Information shown

______________________________

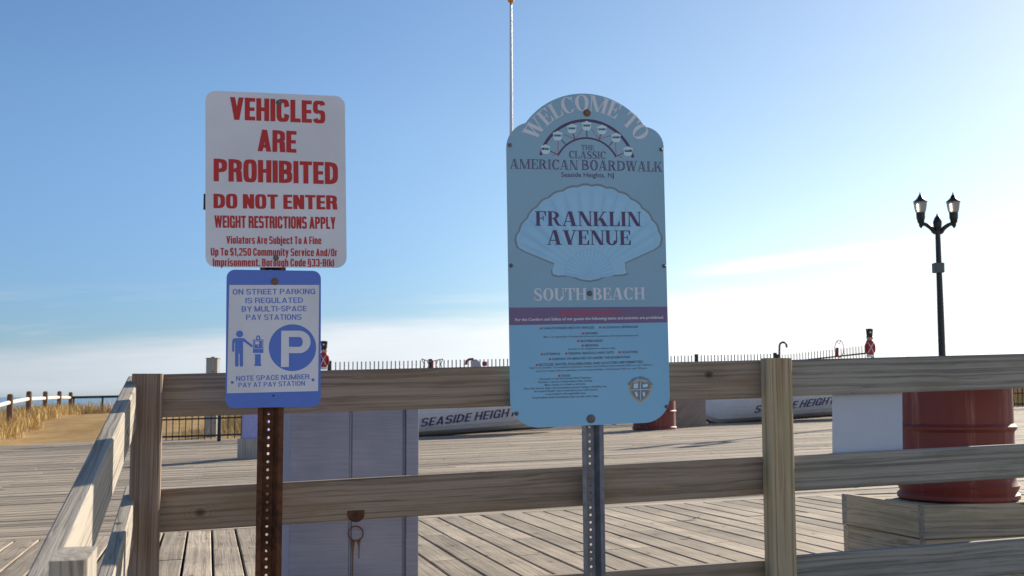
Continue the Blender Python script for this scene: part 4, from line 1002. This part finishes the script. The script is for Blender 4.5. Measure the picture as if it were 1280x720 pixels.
# ------------------------------------------------------------------ flagpole
FD = 30.5
fb = P(639.6, 300, FD); M['pole_white'] = flat('white_flagpole', (.55, .55, .56), .4, .3); M['gold'] = flat('gold_ball', (.60, .28, .03), .3, .8, .1)
fz = P(639.6, 6, FD).z
fp = thing('flagpole', (fb.x, fb.y, deckz(fb.x)), 'tall slender white flagpole with a gold ball behind the welcome sign', 'flagpole')
m = MB(); m.lathe((fb.x, fb.y, deckz(fb.x) - .3), [(.065, 0), (.06, 3), (.03, fz - deckz(fb.x) + .3)], 14); m.build('pole', M['pole_white'], fp, True)
m = MB(); m.lathe((fb.x, fb.y, fz), [(.012, 0), (.03, .01), (.012, .05)], 12); m.build('truck', M['iron'], fp, True)
bz = P(639.8, 0, FD).z; m = MB(); m.lathe((fb.x, fb.y, bz - .085), [(.085 * math.sin(R(a)), .085 - .085 * math.cos(R(a))) for a in range(0, 181, 15)], 20); m.build('ball', M['gold'], fp, True)

# ------------------------------------------------------------------ iron railing along the beach side
def railing(pts, height, pitch, label, posts_every=2.45, h2=None, low=.13, mid=None, name='iron_railing'):
    p0 = Vector(pts[0]); t = thing(name, (p0.x, p0.y, deckz(p0.x)), label, 'railing')
    for a, b in zip(pts[:-1], pts[1:]):
        a, b = Vector((a[0], a[1], 0)), Vector((b[0], b[1], 0)); L = (b - a).length; d = (b - a) / L; H_ = lambda q: height + ((h2 or height) - height) * (q - a).length / L; nn = Vector((-d.y, d.x, 0))
        nb_ = max(1, round(L / posts_every)); bay = L / nb_
        for i in range(nb_ + 1):
            if i == 0 and (a - Vector((pts[0][0], pts[0][1], 0))).length > .01: continue
            q = a + d * bay * i; z = deckz(q.x); m = MB(); m.board((q.x, q.y, z - .02), (q.x, q.y, z + H_(q) + .03), d * .075, nn * .075, .006); m.build('post', M['iron'], t)
        for i in range(nb_):
            m = MB(); s0, s1 = a + d * (bay * i + .04), a + d * (bay * (i + 1) - .04)
            for zz_ in (1, 0):
                m.board((s0.x, s0.y, deckz(s0.x) + (H_(s0) - .2 if zz_ else low)), (s1.x, s1.y, deckz(s1.x) + (H_(s1) - .2 if zz_ else low)), Zv * .04, nn * .035, .003)
            if mid: m.board((s0.x, s0.y, deckz(s0.x) + mid), (s1.x, s1.y, deckz(s1.x) + mid), Zv * .035, nn * .035, .003)
            n_ = int((bay - .08) / pitch)
            for k in range(1, n_ + 1):
                q = s0 + d * ((bay - .08) * k / (n_ + 1)); z = deckz(q.x)
                m.board((q.x, q.y, z + .05), (q.x, q.y, z + H_(q)), d * .02, nn * .02, .002)
            m.build('picket_panel', M['iron'], t)
    return t
def dx_(x, D): return ((x - 640) / F * D, D)
r0, r1, r2 = dx_(412, 26.9), dx_(968, 31.4), dx_(1090, 31.0)
hA = P(450, 452, 27.2).z - deckz(P(450, 452, 27.2).x)
main_rail = railing([r0, r1], hA, .102, 'long black iron railing behind the two white boats')
side_rail = railing([dx_(971.5, 31.4), r2], P(970, 444.5, 31.6).z - deckz(P(970, 444.5, 31.6).x), .075, 'black iron railing rising to a toy soldier figure', h2=P(1090, 431, 31).z - deckz(P(1090, 431, 31).x))
railing([dx_(1240, 33.0), dx_(1420, 33.6)], 1.0, .13, 'black iron railing at the right edge beyond the red drum', mid=.42)
gate = railing([dx_(192, 26.2), dx_(276, 26.2), dx_(330, 26.4)], 1.15, .15, 'low black iron gate panels in front of golden dune grass', 2.0, mid=.50)

# ------------------------------------------------------------------ boats
M['boat'] = flat('white_boat_paint', (.68, .69, .75), .4, 0, .06, 5); M['boat_text'] = flat('navy_boat_lettering', (.085, .075, .22), .5)
M['rubber'] = flat('dark_rubbing_strip', (.05, .045, .045), .7)
def make_boat(cx, D, label, ts=0):
    base = P(cx, 538, D); base.z = deckz(base.x)
    t = thing('lifeguard_boat', base, label, 'boat', 'white lifeguard boats parked along the beach railing')
    L, B, H = 4.75, .78, .74; pitch_ = .034
    ax = (U * .995 + V * -.02).normalized(); ay = Vector((-ax.y, ax.x, 0))
    def zk(s): k = max(0, (abs(s) - .74) / .26); return .04 + .66 * (1 - math.sqrt(max(0, 1 - k * k)))
    def half(s, f):                                   # half breadth at height fraction f
        env = (1 - abs(s) ** 4); return B * max(0, env) ** .75 * (f ** .42) + .005
    def pos(s, y, z): p = Vector((base.x, base.y, 0)) + ax * (s * L / 2) + ay * y; p.z = deckz(p.x) + z + pitch_ * 0 + (s * L / 2) * (pitch_) + .02; return p
    def side(s, z):                                   # half breadth at absolute height
        top_ = H + .12 * s * s; f = (z - zk(s)) / max(.02, top_ - zk(s)); return half(s, max(0, min(1, f)))
    N, K = 40, 8; hull = MB()
    for sgn in (-1, 1):
        rows = []
        for i in range(N + 1):
            s = -1 + 2 * i / N; col = []; top_ = H + .12 * s * s
            for k in range(K):
                for e in (0, 1):
                    f = (k + e) / K; y = half(s, f) + (.016 if e == 0 and k else 0) * (1 - abs(s) ** 4); col.append(pos(s, sgn * y, zk(s) + f * (top_ - zk(s))))
            rows.append(col)
        C = 2 * K; vs = [p for r_ in rows for p in r_]
        hull.add(vs, [(i * C + j, i * C + j + 1, (i + 1) * C + j + 1, (i + 1) * C + j) for i in range(N) for j in range(C - 1)])
    hull.build('hull', M['boat'], t)
    gw = MB()
    for sgn in (-1, 1): gw.tube([pos(-1 + 2 * i / N, sgn * (half(-1 + 2 * i / N, 1) + .02), H + .12 * (-1 + 2 * i / N) ** 2) for i in range(N + 1)], .03, 6)
    gw.build('gunwale', M['rubber'], t)
    kl = MB(); kl.tube([pos(-1 + 2 * i / N, 0, zk(-1 + 2 * i / N) - .02) for i in range(N + 1)], .03, 6); kl.build('keel', M['rubber'], t)
    th_ = MB()
    for s in (-.5, 0, .5): th_.board(pos(s, -half(s, .8) + .05, H * .8), pos(s, half(s, .8) - .05, H * .8), ax * .24, Zv * .03)
    th_.build('thwart', M['ply'], t)
    polys, wd = layout('SEASIDE HEIGHTS', lambda c: sans(c, .16, .14, .62, 2.6, .13)); tm = MB(); x0, wid, zb__, cap = -1.08 + ts, 2.16, .28, .168
    for p in polys:
        q = []
        for x, y in p:
            s = (x0 + wid * (x + .12 * y) / wd) / (L / 2); z = zb__ + y * cap + .045 * (s * L / 2); q.append(pos(s, -(side(s, z) + .022), z))
        tm.add(q, [tuple(range(len(q)))])
    tm.build('lettering', M['boat_text'], t)
    return t
make_boat(585, 25.3, 'white lapstrake boat lettered in navy between the grey box and the welcome sign')
make_boat(987, 28.6, 'white lapstrake boat lettered in navy behind the pale fence post', -.03)

# red drum and plywood sheet between the boats
pr = deck_at(826, 537)
pr = P(818, 533, 25.0); pr.z = deckz(pr.x)
d2 = thing('steel_drum', pr, 'dark red drum mostly hidden at the lower right of the welcome sign', 'drum')
m = MB(); m.lathe(pr, [(.44, 0), (.46, .01), (.46, .05), (.44, .07), (.44, .36), (.46, .38), (.44, .40), (.44, .70), (.46, .72), (.46, .76), (.42, .76), (.42, .73), (0, .73)], 32); m.build('barrel', M['drum'], d2, True)
m = MB(); m.lathe(pr + Zv * .735, [(.40, 0), (.40, .012), (0, .014)], 32); m.build('lid', M['drum'], d2)
pq = P(861, 531, 26.0); pq.z = deckz(pq.x)
m = MB(); m.board((pq.x - .27, pq.y, pq.z), (pq.x + .26, pq.y + .1, pq.z + .66), Vector((-.5, 0, .5)).normalized() * .001 + Zv * .0, V * .02) if False else None
m = MB()
qd = [(pq.x - .27, pq.z), (pq.x + .38, pq.z + .0), (pq.x + .38, pq.z + .72), (pq.x - .27, pq.z + .70)]
m.add([(x, pq.y + (z - pq.z) * .12, z) for x, z in qd] + [(x, pq.y + .03 + (z - pq.z) * .12, z) for x, z in qd], [(0, 1, 2, 3), (7, 6, 5, 4), (0, 4, 5, 1), (1, 5, 6, 2), (2, 6, 7, 3), (3, 7, 4, 0)],
      [Vector(((x + z) * .7, (z - x) * .7, e)) for e in (0, .03) for x, z in qd])
tag(m.build('plywood_sheet', M['ply']), 'grey brown plywood sheet leaning between red drum and white boat', 'plywood')

# ------------------------------------------------------------------ bin on a plinth, wooden post, by the gate
M['bin'] = flat('lavender_bin', (.30, .33, .62), .5); M['plinth'] = wood('pale_plinth_wood', (.22, .20, .18), (.42, .40, .37), .1)
bp_ = deck_at(312, 574); 
tb = thing('bin', (bp_.x, bp_.y, deckz(bp_.x)), 'lavender blue bin on a pale timber plinth left of the rusty post', 'bin')
k_ = bp_.y / F
m = MB(); m.box((bp_.x + 2 * k_, bp_.y + .35, deckz(bp_.x) + 12.5 * k_), 37 * k_, .6, 25 * k_, ch=.01); m.build('plinth', M['plinth'], tb)
m = MB(); m.box((bp_.x + 4 * k_, bp_.y + .35, deckz(bp_.x) + 25 * k_ + 21 * k_), 33 * k_, .52, 42 * k_, ch=.03); m.build('body', M['bin'], tb)
m = MB(); m.box((bp_.x + 4 * k_, bp_.y + .35, deckz(bp_.x) + 67.6 * k_), 35 * k_, .55, 2 * k_, ch=.005); m.build('lid', M['bin'], tb)
wp = P(265.5, 500, 29.0); zt = P(265.5, 447, 29.0).z
wpt = thing('wooden_post', (wp.x, wp.y, -.4), 'grey square wooden post showing above the top rail left of the parking panel', 'post')
m = MB(); m.board((wp.x, wp.y, -.6), (wp.x, wp.y, zt - .03), Vector((.27, 0, 0)), Vector((0, .27, 0)), .008); m.build('shaft', M['plinth'], wpt)
m = MB(); m.lathe((wp.x, wp.y, zt - .03), [(.205, 0), (.205, .02), (.06, .03), (.05, .05), (0, .052)], 4); m.build('cap', M['ply'], wpt)

# ------------------------------------------------------------------ festive figures on the railing
M['sol_red'] = flat('soldier_red', (.36, .03, .035), .5); M['sol_black'] = flat('soldier_black', (.018, .018, .022), .5); M['skin'] = flat('painted_skin', (.55, .32, .22), .6); M['white'] = flat('white_paint', (.70, .69, .70), .5)
def soldier(x, ybot, D, label):
    p = P(x, ybot, D); k = D / F
    t = thing('toy_soldier', p, label, 'toy soldier', 'toy soldier figures on the iron railing')
    Bp = lambda z: (p.x, p.y, p.z + z * k)
    m = MB(); m.lathe(Bp(0), [(4.6 * k, 0), (4.6 * k, 3 * k), (3.8 * k, 3.2 * k), (0, 3.2 * k)], 16); m.build('base', M['white'], t)
    m = MB(); m.lathe(Bp(3), [(3.6 * k, 0), (4.2 * k, 2 * k), (4.5 * k, 8 * k), (4.9 * k, 14 * k), (4.7 * k, 16.5 * k), (3.2 * k, 18.5 * k), (1.6 * k, 19.2 * k), (1.5 * k, 20.5 * k)], 18); body = m.build('coat', M['sol_red'], t, True)
    for s in (-1, 1):
        m = MB(); m.tube([(p.x + s * 4.6 * k, p.y - .3 * k, p.z + 17 * k), (p.x + s * 5.6 * k, p.y - .5 * k, p.z + 12 * k), (p.x + s * 5.2 * k, p.y - 1 * k, p.z + 6 * k)], [1.5 * k, 1.4 * k, 1.1 * k], 8); m.build('sleeve', M['sol_red'], t, True)
    m = MB()
    for s in (-1, 1): m.tube([(p.x + s * 3.4 * k, p.y - 3.2 * k, p.z + 18.6 * k), (p.x + s * .0 * k, p.y - 5.2 * k, p.z + 12.2 * k), (p.x - s * 3.4 * k, p.y - 3.6 * k, p.z + 5.5 * k)], .45 * k, 6)
    m.build('crossbelt', M['white'], t)
    m = MB(); m.lathe(Bp(20), [(1.6 * k, -.5 * k), (3.2 * k, .8 * k), (3.9 * k, 3 * k), (3.7 * k, 5.5 * k), (2.8 * k, 7 * k), (0, 7.5 * k)], 16); hd_ = m.build('head', M['skin'], t, True)
    for s in (-1, 1): m = MB(); m.lathe((p.x + s * 1.4 * k, p.y - 3.5 * k, p.z + 23.9 * k), [(.5 * k, -.3 * k), (.5 * k, .3 * k)], 8); m.build('eye', M['sol_black'], t)
    m = MB(); m.lathe(Bp(25), [(4.4 * k, 0), (4.2 * k, .8 * k), (3.7 * k, 1.2 * k), (4.3 * k, 8.5 * k), (4.6 * k, 10 * k), (4.2 * k, 10.6 * k), (0, 10.9 * k)], 18); m.build('hat', M['sol_black'], t, True)
    m = MB(); m.lathe((p.x, p.y - 4.1 * k, p.z + 31 * k), [(1.3 * k, -.3 * k), (1.1 * k, .4 * k), (0, .6 * k)], 10, Vector((0, -1, 0))); m.build('badge', M['white'], t)
soldier(404.8, 462, 26.8, 'toy soldier figure just right of the blue parking panel')
soldier(1087.8, 446.5, 30.7, 'toy soldier figure at the right end of the railing')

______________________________

Short exercise
Omitting all pictures, restate exactly the lines of the material from its start through the line that contains "bz = P(639.8, 0, FD).z;".

Response to this exercise
Continue the Blender Python script for this scene: part 4, from line 1002. This part finishes the script. The script is for Blender 4.5. Measure the picture as if it were 1280x720 pixels.
# ------------------------------------------------------------------ flagpole
FD = 30.5
fb = P(639.6, 300, FD); M['pole_white'] = flat('white_flagpole', (.55, .55, .56), .4, .3); M['gold'] = flat('gold_ball', (.60, .28, .03), .3, .8, .1)
fz = P(639.6, 6, FD).z
fp = thing('flagpole', (fb.x, fb.y, deckz(fb.x)), 'tall slender white flagpole with a gold ball behind the welcome sign', 'flagpole')
m = MB(); m.lathe((fb.x, fb.y, deckz(fb.x) - .3), [(.065, 0), (.06, 3), (.03, fz - deckz(fb.x) + .3)], 14); m.build('pole', M['pole_white'], fp, True)
m = MB(); m.lathe((fb.x, fb.y, fz), [(.012, 0), (.03, .01), (.012, .05)], 12); m.build('truck', M['iron'], fp, True)
bz = P(639.8, 0, FD).z; m = MB(); m.lathe((fb.x, fb.y, bz - .085), [(.085 * math.sin(R(a)), .085 - .085 * math.cos(R(a))) for a in range(0, 181, 15)], 20); m.build('ball', M['gold'], fp, True)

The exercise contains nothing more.